The context for the column is that Gingrich had just gotten a lot of publicity for landing a $4.5 million book contract.
TRB FROM WASHINGTON: The $4 million mind
By Robert Wright
The New Republic, p. 6, Jan. 23, 1995
We stand at a crossroads between two diverse futures. O.K., I admit it: the previous sentence isn't original to me. I was looking for an opening line
with some oomph, and I lifted this one from the work of one of the most powerful writers of our time: Newt Gingrich. It is the first sentence in his
book on America's future.
No, I don't mean the book that a major New York publishing house is willing to spend millions publishing and promoting; that book isn't written yet. I
mean Window of Opportunity, published in 1984 by "Tom Doherty Associates"-- and promoted via a $105,000 publicity budget donated by oil
interests, textile interests, real estate interests and so on. But that's another story. This week let's use Window of Opportunity as the rare
opportunity it is--a chance to glimpse a $4.5 million literary talent in action.

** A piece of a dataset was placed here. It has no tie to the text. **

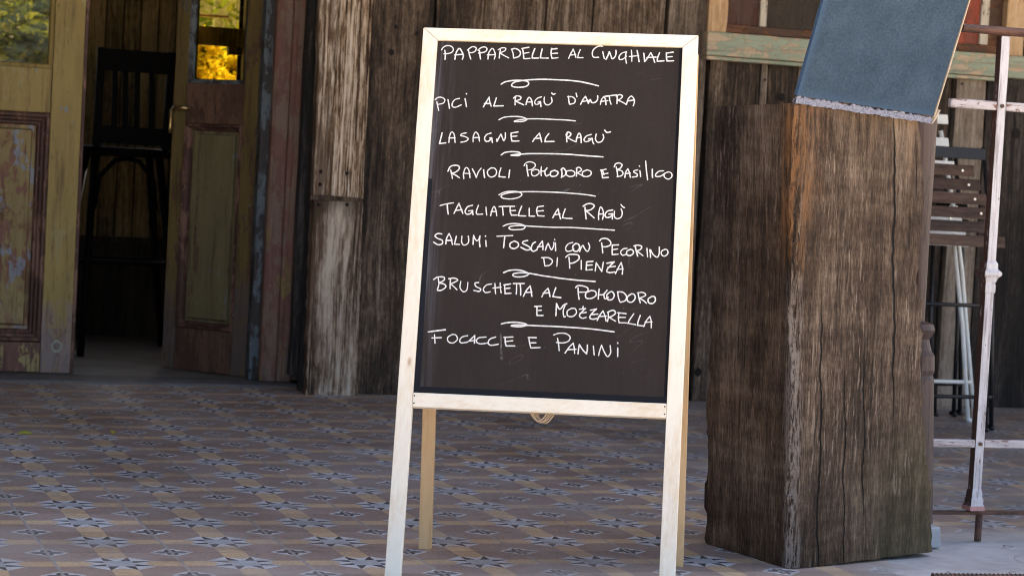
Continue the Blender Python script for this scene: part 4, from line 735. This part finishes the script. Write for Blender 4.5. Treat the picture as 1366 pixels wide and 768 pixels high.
mb.loft(rings); mb.build('face_panel', blue, bb)
g = G('torn_pale_paper'); x, y, z = g.xyz(); n = g.noise(g.vec(x, y, z), 330, 4, .7)
mb = MB(); N = 90; a_, b_ = [], []
for i in range(N + 1):
    uu = WBL * i / N; a_.append(BB(uu, .011 + random.uniform(-.003, .003) - .003 * i / N, .001)); b_.append(BB(uu, -.004 + random.uniform(-.002, .0015), .0015))
rings = [a_, b_, [p - bn * .012 for p in b_], [p - bn * .004 for p in a_]]
mb.loft(rings, cap=False, closed=False); mb.build('torn_edge', g.done(g.ramp(n, [(.4, (.10, .11, .16)), (.5, (.19, .20, .26)), (.62, (.30, .30, .37))]), .9), bb)
mb = MB(); mb.loft([[BB(WBL + .001, .01, d), BB(WBL + .004, .01, d), BB(WBL + .008, HBL, d), BB(WBL + .0055, HBL, d)] for d in (.002, -.0085)])
mb.loft([[BB(WBL - .002, -.006, d), BB(WBL + .006, .006, d), BB(WBL + .013, .028, d), BB(WBL + .006, .02, d)] for d in (.0045, -.0085)])
mb.build('edge_trim', flat('pale_wood_edge', (.5, .4, .3), .8, .4, 60), bb)
mb = MB(); ct = (tF + tB) / 2; mb.bar(BB(WBL * .5, .2, -.012), V((ct.x + .04, ct.y, .975)), .03, .02, be); mb.build('brace', M['pine_raw'], bb)

# ------------------------------------------------------------------ iron railing
YR = 4.59
def RZ(px, py): return PX(px, py, YR)
rail = thing('iron_railing', (2.9, YR, 0), 'chipped white and rusty iron railing right of the timber post', 'railing')
lo, hi = RZ(1298, 682), RZ(1328, 48); bx = lo.x; hw = .0105
mb = MB(); zc = RZ(1312, 366).z
def sq(h, z): return [(bx - h, YR - h, z), (bx + h, YR - h, z), (bx + h, YR + h, z), (bx - h, YR + h, z)]
prof = [(.0185, lo.z + .004), (.0185, lo.z + .016), (.0165, lo.z + .02), (.0165, lo.z + .03), (.014, lo.z + .036), (.014, lo.z + .046), (.0115, lo.z + .056), (.0115, zc - .045), (.014, zc - .04), (.014, zc - .024), (.0125, zc - .02), (.018, zc - .006), (.0235, zc), (.0235, zc + .006), (.016, zc + .015), (.016, zc + .026), (.0115, zc + .034), (.0115, hi.z)]
mb.loft([sq(h, z) for h, z in prof]); mb.build('baluster', M['iron_white'], rail, bevel=.0015)
mb = MB(); mb.loft([sq(.0195, z) for z in (lo.z + .0045, lo.z + .0152)]); mb.build('baluster_foot', M['iron_pink'], rail)
xl = RZ(1246, 600).x - .02; XR = 5.2
zt_, zm_, zl_, zb_ = RZ(1340, 42).z, RZ(1320, 141).z, RZ(1310, 591).z, RZ(1310, 683).z
mb = MB()
seg = 14; r1 = .0115
mb.loft([[(xx, YR + .016 * cos(k * 2 * pi / seg), zt_ + .010 * sin(k * 2 * pi / seg)) for k in range(seg)] for xx in (xl + .02, XR)]); mb.build('handrail', M['rust'], rail)
for zz, h, nm in ((zm_, .0105, 'middle_rail'), (zl_, .0095, 'lower_rail')):
    mb = MB()
    mb.box(xl, bx - .0123, YR - .012, YR + .004, zz - h, zz + h); mb.box(bx + .0123, XR, YR - .012, YR + .004, zz - h, zz + h)
    o = mb.build(nm, M['iron_rail'], rail, bevel=.003)
    mb = MB(); mb.tube([(bx, YR - .0115, zz), (bx, YR - .0165, zz)], .0045, 10); mb.build('rivet', M['rust'], o)
mb = MB(); mb.box(xl, XR, YR - .012, YR + .012, zb_ - .004, zb_ + .0035); mb.build('bottom_bar', M['rust'], rail, bevel=.001)
p = RZ(1306, 690); mb = MB(); mb.tube([(p.x, YR, zb_ - .004), (p.x, YR, .002)], .0085, 10); mb.build('foot_rod', M['rust'], rail)
nx = RZ(1250, 585).x - .036
zA, zB, zC, zD, zE = RZ(1250, 500).z, RZ(1250, 468).z, RZ(1245, 452).z, RZ(1248, 443).z, RZ(1247, 432).z
def ZR(py): return RZ(1245, py).z
prof = [(.036, .002), (.036, zA - .01), (.033, zA), (.037, zA + .012), (.037, zB - .01), (.03, zB), (.0245, zC - .004), (.0245, zC), (.034, zD - .002), (.037, zD + .006), (.034, zE), (.013, zE + .006), (.014, zE + .03), (.023, ZR(307)), (.031, ZR(230)), (.037, ZR(166)), (.039, ZR(140)), (.03, ZR(132)), (.012, ZR(126))]
mb = MB(); mb.loft([[V((nx - .06 * z + r * cos(2 * pi * k / 20), YR + r * sin(2 * pi * k / 20), z)) for k in range(20)] for r, z in prof])
mb.build('newel_post', M['newel'], rail, smooth=False)
for k in range(1, 8):                                  # next balusters, outside the picture
    pass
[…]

To begin with, there is Gingrich's justly celebrated use of imagery. Consider his description of how "welfare state" liberals wrecked the space
program. When he writes that "the vision of a malaise-dominated decaying Western culture smothered the dream of a permanently manned station," we feel
as if we can see the malaise-dominated decay; and we watch, transfixed, as it (or, strictly speaking, the vision of it) slowly smothers a space station
(or, technically, the dream of one). Of course, more than Gingrich's literary flair, it is his penetrating vision of the future that has made him such
a sought-after writer. He reports, for example, that the modern economy calls for less and less physical labor, and then builds swiftly from this
insight to the prediction that Americans "will increasingly ... release the day's tension by lifting weights, swimming or through contact sports."
Newtradamus has spoken.
As Gingrich stresses repeatedly, the path to an "optimistic future" (one of the two diverse futures between which lies the crossroads at which we
stand) passes through outer space. If the government had followed through on the 1969 moon landing, he says, then by 1984 we would have had two space
stations and a colony on the moon. You might ask: What eventual benefits could justify such massive spending? Gingrich is ready for this question. "A
mirror system in space could provide the light equivalent of many full moons so that there would be no need for nighttime lighting of the highways."
Indeed, "ambient light covering entire areas could reduce the current danger of criminals lurking in darkness." Also, don't forget "the possible
benefits of weightlessness to people currently restricted to wheelchairs." Lending credence to this scenario, Gingrich reports that, if you describe it
to paraplegics, they "begin asking questions in an enthusiastic tone."